Ethiopia has 'no intention' of harm toward Egypt, Sudan with mega dam project: Abiy

Ethiopia has 'no intention' of harm toward Egypt, Sudan with mega dam project: Abiy
2 min read
26 September, 2020
Ethiopia's prime minister has defended his country's controversial Grand Renaissance Dam project, days after Egyptian criticism at the UN.
Abiy Ahmed said he remains committed to reaching an agreement over the dam [Getty]
Ethiopia has "no intention" of harming Sudan and Egypt with its controversial gian hydropower dam project on the Blue Nile, Ethiopian Prime Minister Abiy Ahmed said on Friday.

Addressing the United Nations, Abiy raised the issue of the bitter water dispute that the three countries have so far failed to reach an agreement over.

Ethiopia began filling the reservoir behind the dam in July.

"I want to make it abundantly clear that we have no intention to harm these countries," he told the 193-member UN General Assembly in a video statement.

"We are steadfast in our commitment to addressing the concerns of downstream countries and reaching a mutually beneficial outcome in the context of the ongoing AU-led process," Nobel Peace Laureate Abiy said.

Previous negotiations broke down over an insistence from Egypt and Sudan that any deal produced should be legally binding. The countries also disagreed on the mechanism for resolving future disputes and how the dam should be managed during droughts and periods of reduced rainfall.

Negotiations have previously faltered over a demand from Egypt and Sudan that any deal should be legally binding, over the mechanism for resolving future disputes, and over how to manage the dam during periods of reduced rainfall or drought.

Egypt, which says it relies on the Nile for over 90% of its fresh water, has long expressed concern that the Grand Renaissance Dam will devestate its economy.
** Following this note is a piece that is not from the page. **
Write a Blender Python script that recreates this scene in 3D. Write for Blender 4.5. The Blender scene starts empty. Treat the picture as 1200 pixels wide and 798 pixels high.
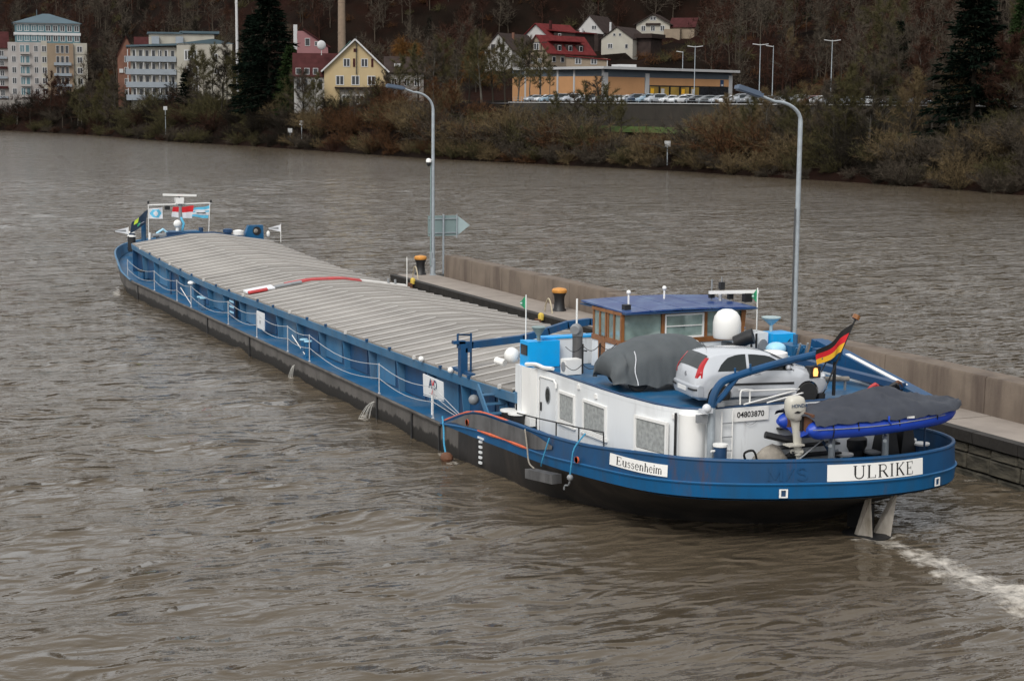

Earlier this week Egyptian President Abdel Fattah al-Sisi reiterated his objections to the project to the UN.

"The Nile River must not be monopolized by one state. For Egypt the Nile water is an existential matter. This, however, does not mean that we want to undermine the rights of our brothers and sisters, sharing with us the Nile basin," he said.

"Nevertheless, it is unacceptable for the negotiations to continue forever in an attempt to impose the realities on the ground," Sisi said.